A Maryland assistant attorney general says a lawyer for State Farm Mutual Auto Insurance Co. may have privately helped the state agency that regulates the insurance industry draft an order giving a $10 million rate increase to State Farm in 1981.

Attorneys for two protesting State Farm policyholders submitted papers to the Maryland Court of Special Appeals yesterday, including copies of a letter by Assistant Attorney General Francis X. Pugh, disclosing the allegations.

Pugh plays two roles: He supervises legal work for the Maryland Insurance Division, which approved the increase, but also must represent the interests of the public at large.
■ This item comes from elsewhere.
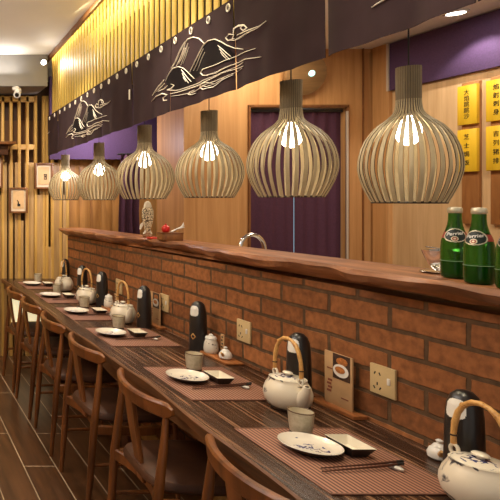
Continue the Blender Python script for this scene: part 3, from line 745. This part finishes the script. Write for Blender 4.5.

Lawyers for the policyholders asked the appellate court, which is considering an appeal of the increase, to refer the matter back to the Baltimore city court, which originally heard the appeal.

"If true, these allegations would reflect a severe breakdown of proper administrative practice and would constitute a violation of fair procedure and fundamental due process . . . ," said attorneys Ron M. Landsman and David R. Straus in papers filed with the appellate court.

The policyholders "would be entitled to a new decision on the rate increase and a new decision-maker free from the taint of improper collusion with one party to this case," Landsman and Straus said.

Maryland State Insurance Division officials told a reporter yesterday their own internal investigation has revealed no evidence of collusion, and attorneys at State Farm's corporate headquarters in Bloomington, Ill., said they are unaware of any unauthorized participation by a State Farm employe in drafting the rate increase order.

The insurance division has been criticized periodically in the past by the attorney general's office for alleged mismanagement and sloppy procedures. Division officials say they are underfunded by the state legislature and unable to supervise the insurance industry as closely as they would like.

State regulations, buttressed by a number of court rulings, prohibit parties in insurance rate increase requests from dealing unilaterally or privately with the insurance division and its employes.

The insurance division approved a $10 million increase for State Farm's 450,000 auto policyholders in Maryland -- about 23 percent of the state's auto insurance market -- in October 1981.

Landsman and Straus appealed the increase as excessive on behalf of State Farm policyholders Daniel and Judy Katz of Chevy Chase. When the Baltimore court upheld the increase, Landsman and Straus went to the Court of Special Appeals.

Though the appeal is still pending, the 1981 increase has gone into effect, as has a second, comparable increase approved two weeks ago by the insurance division.

Landsman and Straus learned of the allegation of possible collusion when Pugh sent them a letter, dated July 26, saying, "We have been told that . . . counsel for State Farm may have edited or otherwise participated in drafting the final order approving the 1981 rate increase ."

Deputy Insurance Commissioner Edward J. Muhl said in a telephone interview yesterday that he personally investigated the allegations and "found nothing to suggest that ex-parte unilateral conversations took place."

He said he determined that an insurance division employe involved in drafting the rate increase order had in fact met with a State Farm lawyer, but the lawyer was State Farm's legislative lobbyist and not the attorney working on the rate increase request. Further, Muhl said, "their conversation had nothing to do with the language of the order."

Both Muhl and State Farm said they have offered to undergo a complete rehearing of the rate increase request to clear the air, but Landsman and Straus said in papers filed yesterday they want to limit the inquiry.